On Behalf of | Dec 3, 2023 | Criminal Defense

Those accused of criminal activity benefit from certain protections under the law. The right to receive formal notice of specific legal protections is one of the most important protections for those facing investigation or prosecution. An individual’s Miranda rights are an extension of the Fifth Amendment. The Fifth Amendment protects people from self-incrimination when accused of criminal misconduct in the United States. The United States Supreme Court ruled decades ago in a criminal case that police officers had violated the rights of the defendant.

Ever since that ruling, police officers have needed to provide the Miranda warning in certain circumstances. The Miranda warning involves informing individuals of their right to remain silent and their right to have an attorney present when interacting with law enforcement professionals. What would it mean for someone’s criminal trial if officers did not provide them with the Miranda warning?

A violation of someone’s rights can undermine the evidence

Police officers must carefully comply with the law when investigating criminal activity. Failing to do so could harm the state’s case. When a defense attorney can convince a judge that police officers did not follow established best practices or violated the rights of a defendant, they can potentially exclude certain evidence from the criminal proceedings.

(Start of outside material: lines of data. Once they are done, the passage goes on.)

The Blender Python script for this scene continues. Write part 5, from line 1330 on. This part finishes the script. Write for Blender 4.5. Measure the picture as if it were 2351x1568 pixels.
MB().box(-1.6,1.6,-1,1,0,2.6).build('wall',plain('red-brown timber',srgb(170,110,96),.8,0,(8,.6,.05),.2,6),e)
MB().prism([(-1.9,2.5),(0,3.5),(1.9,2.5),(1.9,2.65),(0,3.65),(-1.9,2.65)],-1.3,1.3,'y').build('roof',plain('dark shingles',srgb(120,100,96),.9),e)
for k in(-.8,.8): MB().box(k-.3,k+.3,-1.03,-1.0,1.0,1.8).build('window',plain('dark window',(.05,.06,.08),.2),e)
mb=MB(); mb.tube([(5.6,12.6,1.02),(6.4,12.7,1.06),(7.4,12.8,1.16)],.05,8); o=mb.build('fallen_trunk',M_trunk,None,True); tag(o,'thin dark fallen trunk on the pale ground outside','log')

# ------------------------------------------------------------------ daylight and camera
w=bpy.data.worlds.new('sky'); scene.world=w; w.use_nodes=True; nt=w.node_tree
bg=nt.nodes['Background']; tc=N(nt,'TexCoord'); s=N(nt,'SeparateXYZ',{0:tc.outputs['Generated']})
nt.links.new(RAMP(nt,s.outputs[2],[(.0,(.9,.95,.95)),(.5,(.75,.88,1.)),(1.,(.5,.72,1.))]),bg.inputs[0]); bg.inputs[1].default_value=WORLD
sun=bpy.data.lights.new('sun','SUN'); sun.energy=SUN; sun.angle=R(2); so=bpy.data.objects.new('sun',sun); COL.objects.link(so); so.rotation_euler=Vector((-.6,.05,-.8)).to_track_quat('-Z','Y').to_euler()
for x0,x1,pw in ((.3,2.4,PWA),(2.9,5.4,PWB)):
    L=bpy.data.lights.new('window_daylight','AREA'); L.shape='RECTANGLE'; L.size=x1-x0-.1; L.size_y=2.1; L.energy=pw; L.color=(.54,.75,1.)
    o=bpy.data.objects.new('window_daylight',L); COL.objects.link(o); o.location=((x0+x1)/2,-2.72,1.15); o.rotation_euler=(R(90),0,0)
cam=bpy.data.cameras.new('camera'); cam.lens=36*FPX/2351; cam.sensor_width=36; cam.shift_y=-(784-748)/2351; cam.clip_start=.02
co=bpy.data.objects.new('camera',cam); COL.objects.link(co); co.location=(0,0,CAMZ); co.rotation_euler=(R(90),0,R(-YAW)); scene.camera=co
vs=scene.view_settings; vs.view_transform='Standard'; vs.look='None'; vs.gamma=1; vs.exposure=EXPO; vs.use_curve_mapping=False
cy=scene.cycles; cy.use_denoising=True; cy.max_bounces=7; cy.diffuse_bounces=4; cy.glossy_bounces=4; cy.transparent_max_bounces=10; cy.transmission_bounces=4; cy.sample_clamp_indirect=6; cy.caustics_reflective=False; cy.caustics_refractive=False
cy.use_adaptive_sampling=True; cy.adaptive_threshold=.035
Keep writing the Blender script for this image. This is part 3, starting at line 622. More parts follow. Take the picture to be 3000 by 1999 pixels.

In a scenario involving a Miranda violation, the evidence would likely be a confession or statements made during a police interrogation. A defense attorney could keep that evidence out of court. In some cases, excluding evidence will even lead to the dismissal of pending charges. Criminal defendants must understand what constitutes a Miranda warning violation to establish whether they are in a position to exclude certain evidence from criminal proceedings. Many people do not understand when officers should provide the Miranda warning.

Police officers do not need to provide the Miranda warning when they arrest someone. Instead, it is mandatory after an arrest but before police officers question someone who is in state custody. If officers question someone without informing them of their right to remain silent and their rights to legal representation, then the statements made during that questioning may be inadmissible during a criminal trial.

Understanding how police behavior can undermine the state’s case may benefit those hoping to defend against pending criminal charges.